### Data segment
☆ ☆ ☆ ☆ ☆

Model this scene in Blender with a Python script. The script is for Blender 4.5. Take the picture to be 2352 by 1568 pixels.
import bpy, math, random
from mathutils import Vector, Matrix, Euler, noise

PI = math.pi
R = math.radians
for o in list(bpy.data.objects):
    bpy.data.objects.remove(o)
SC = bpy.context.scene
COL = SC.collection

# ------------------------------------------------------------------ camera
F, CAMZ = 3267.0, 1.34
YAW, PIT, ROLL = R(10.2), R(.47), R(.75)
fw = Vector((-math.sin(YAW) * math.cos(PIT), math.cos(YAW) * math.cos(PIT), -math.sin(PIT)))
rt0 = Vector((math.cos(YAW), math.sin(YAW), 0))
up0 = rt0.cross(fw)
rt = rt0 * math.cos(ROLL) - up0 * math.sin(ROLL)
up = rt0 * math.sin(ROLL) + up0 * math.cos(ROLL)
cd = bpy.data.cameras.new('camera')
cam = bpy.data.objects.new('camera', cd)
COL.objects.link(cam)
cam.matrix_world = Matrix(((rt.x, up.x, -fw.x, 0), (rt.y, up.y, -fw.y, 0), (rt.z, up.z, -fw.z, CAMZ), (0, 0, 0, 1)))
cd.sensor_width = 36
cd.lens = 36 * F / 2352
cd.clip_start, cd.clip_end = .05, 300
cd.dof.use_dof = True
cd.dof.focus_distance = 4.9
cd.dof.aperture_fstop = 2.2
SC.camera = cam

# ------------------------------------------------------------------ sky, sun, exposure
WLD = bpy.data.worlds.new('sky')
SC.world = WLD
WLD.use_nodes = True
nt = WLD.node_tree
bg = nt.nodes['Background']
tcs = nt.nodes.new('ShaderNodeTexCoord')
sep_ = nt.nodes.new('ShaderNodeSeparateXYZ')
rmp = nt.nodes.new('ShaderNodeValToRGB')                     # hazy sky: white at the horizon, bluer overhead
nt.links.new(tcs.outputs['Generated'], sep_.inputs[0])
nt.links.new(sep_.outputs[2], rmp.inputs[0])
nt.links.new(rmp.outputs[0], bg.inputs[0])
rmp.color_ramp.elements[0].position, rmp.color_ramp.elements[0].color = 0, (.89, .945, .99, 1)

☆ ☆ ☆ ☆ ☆

### What is asked
List each line holding the string "scene".

### Completed task
Model this scene in Blender with a Python script. The script is for Blender 4.5. Take the picture to be 2352 by 1568 pixels.
SC = bpy.context.scene